I rent as well but I have plenty of room in the panel and think I can throw in a 50A breaker and run a line to a spa panel without too much alteration to the main. As Mike Holmes says - do it right. Go with a new breaker and get all 4 wires to your brewing setup.
-Kevin
 
Luckily my panel is in my garage, where I planned to leave my brew structure. Just saw your post on running a 50A and two elements simultaneously. I was curious to know why you need to run two burners at once? Wouldn't the water in the HLT be heated up for the HERMS? What other water would you need to be heating? I understand the possibility of doing two brews, but if you're only doing one why do you need to head two bodies of water? HLT is holding water at say 163 to heat the HERMS coil, which is heating the wort, which is recirculating via a pump back into the sparge arm. Correct?
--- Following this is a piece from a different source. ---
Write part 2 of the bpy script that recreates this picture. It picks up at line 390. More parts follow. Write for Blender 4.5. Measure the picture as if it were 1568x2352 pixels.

Also, I am looking to start slowly acquiring pieces as this build will definitely take time and money. Will the SSR and PID's be the same regardless of the batch size and power I will be running? I was looking at ordering these parts, but want to make sure it is the smart move to do.
 
My thought on two elements, other than back-to-back brews - if you mash in the 130-160 range and don't raise the temperature of your HLT for mash-out, but want to sparge closer to 170 you have a period of time where you're waiting for the HLT to heat with nothing going on. If the BK had some hot water to boost the temp in the HLT you could go to sparging quicker.
Maybe it's much ado about nothing, but at least having the option to run both simultaneously seems worth while... not to threadjack your question into mine.
 
SSRs are rated on amperage so make sure you get the right one for your setup. Best I can tell, PIDs have voltage and amperage ratings as well as ratings on what they can or cannot control. The guys over in the Automation thread have some good info.
-Kevin
 
I'll check them out. Any idea on what size kettles you are looking to grab? Has anyone used Bayou Classic Kettles with good results?
 
I have a 15gal sanke keg for the BK, a 10 gal rubbermaid round cooler for the MLT, and the HLT is TBD. I'd like to get another sanke for some degree of symmetry.
 
an option I would suggest is to build a completely 240v control panel and plug your pumps directly into 120v wall outlets. That way you would not have to deal with neutral loads on your existing 3 wire 240v circuit.
 
BadNewsBrewery - do you get boil over often using the sanke kegs? I was thinking about doing a similar set up, but I feel I'd get boil over all the time. I have 11 gallon kettle that I make 5 gallon batches in now and get close boil overs right now and that is 120% bigger then batch size compared to only 50% bigger then batch size. I do not really want to have to use campden (sp?) tablets.

grandqueso - is the a build that resembles this set up? I am a visual person and would have to see what it entails. Would it be possible to incorporate the setup PID's?
 
I've never come close to boil over in the 15 gallon sanke keg with a 5 gallon batch. I've done 10 gallon batches that need to be watched but not terrible.

As for the 3 vs 4 wire setup, doesn't a GFCI breaker require a neutral to properly trip?
 
Yes you need a neutral for the gfci to work. technically a three wire dryer recept is ungrounded. you could wire into it for your pumps, I just prefer to keep away from adding neutral loads on a ungrounded system.